Dat verschilt met de gang van zaken heden te dage. Meestal oefent degene die voorgaat (niet de bisschop) ook een bepaalde rol van animator van de gemeenschap uit. Hij richt zich graag tot de gemeenschap en dikwijls vanuit een grote nabijheid, terwijl hij nochtans in gebedssfeer blijft als het moet. In deze omstandigheden zullen de gelovigen, evenals de voorganger en de diaken zelf, het nogal gemaakt vinden, indien de waarschuwingen of aanwijzingen die de voorganger ook zou kunnen geven (en het ook liever doet!) in eens van de diaken komen.
Nochtans leren de ervaringen opgedaan tijdens vieringen waarin de bisschop of de priester helemaal opgaan in hun voorgangersrol, naar het voorbeeld van Christus de Herder, dat de diaken dan makkelijker de ruimte vindt om zijn rol van dienaar te beleven.
Dienen volgen de noodwendigheden
Tenslotte moet de diaken klaar staan om diensten te verlenen die zich opdringen zonder dat men die van te voren kan voorzien. Zo merkt de IGMR in n° 130 voor de opening van de dienst op:
gaat de diaken met de priester naar zijn zitplaats en zit daar aan de zijde van de priester en staat hem bij zo
dit nodig is.
Over het algemeen gezien kan de diaken ook andere diensten dan de zijn verzekeren:
Als er geen andere dienaar aanwezig is, vervult de diaken de functie van de anderen voor zover dat nodig
Blijkt[ii].
Op elk ogenblik kan de diaken bij wijze van spreken de eigenlijke liturgische dienst verlaten om tussen te komen, om te verwittigen, om een dienst aan iemand te vragen, om een voorwerp dat ontbreekt te zoeken, en dat in functie van de noodwendigheden die door hem zelf of de voorganger worden opgemerkt. Zo doende vermijdt hij dat de voorganger van zijn opdracht wordt afgeleid.

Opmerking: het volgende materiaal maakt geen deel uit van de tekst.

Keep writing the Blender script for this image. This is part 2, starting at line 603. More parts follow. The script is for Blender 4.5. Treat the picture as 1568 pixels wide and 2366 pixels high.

Het gaat er om dat de diaken zo handelt dat het ten goede komt aan het goede verloop van de liturgische viering, ook al gebeurt het op het laatste moment. Zo doende is de diaken voortdurend in staat van dienst, wat klaarblijkelijk het hart van zijn functie uitmaakt en de manifestatie is van Christus de Dienaar, dat zijn ambtelijke opdracht is.
[i] Édition typique: n° 132, tertia typica: n° 177.
[ii] IGMRn eerste editie n° 127 c) en Ceremoniaal van de bisschoppen n° 25.